I finally caught up to their whole studio catalog when it was remastered and reissued in 2005, in the white plastic “Brick.” I liked Fear of Music and Remain in Light and Speaking in Tongues, but the rest of their catalog remained Fine But Not Really For Me.
Now, Stop Making Sense has been reissued again. This time, it’s a double LP with every single song from the movie included; the two previously unavailable tracks are “Cities” and a seven-minute medley of “Big Business” and “I Zimbra.” And I can’t prove this, because I no longer own the cassette or the 1999 CD or a copy of the movie, but I feel like the new mix prioritizes the keyboards and the bass a little more, giving the music even more whomp than it had before.
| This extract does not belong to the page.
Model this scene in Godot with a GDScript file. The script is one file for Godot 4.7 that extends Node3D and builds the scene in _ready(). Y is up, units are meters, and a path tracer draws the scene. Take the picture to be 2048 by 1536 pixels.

It sounds incredible.
The movie has been remastered and will be put back into theaters, and on September 11 (ha ha), the movie will premiere at the Toronto International Film Festival, including a Q&A with all four bandmembers, moderated by Spike Lee. People are kind of in shock about that last part, because Chris Frantz and Tina Weymouth have had a public hate-on for David Byrne since the band broke up. Some idiots are even mumbling about how maybe there’ll be a reunion.
There won’t be. And there shouldn’t be. Talking Heads were great from 1980 to 1983, but they peaked with the tour documented on Stop Making Sense. Everything after was creatively misguided or aimless, and they overstayed their welcome. But when they were on…holy shit.
That’s it for now. See you next week!
"The Name Of This Band Is Talking Heads" lived in my car's cassette player for most of high school. I love it, even more than "SMS." But then I would, I'm a Miles fanatic.
Yes! Probably the best concert film ever made. I'd totally forgotten about the David/Tina duet on Heaven, her timing is so perfect.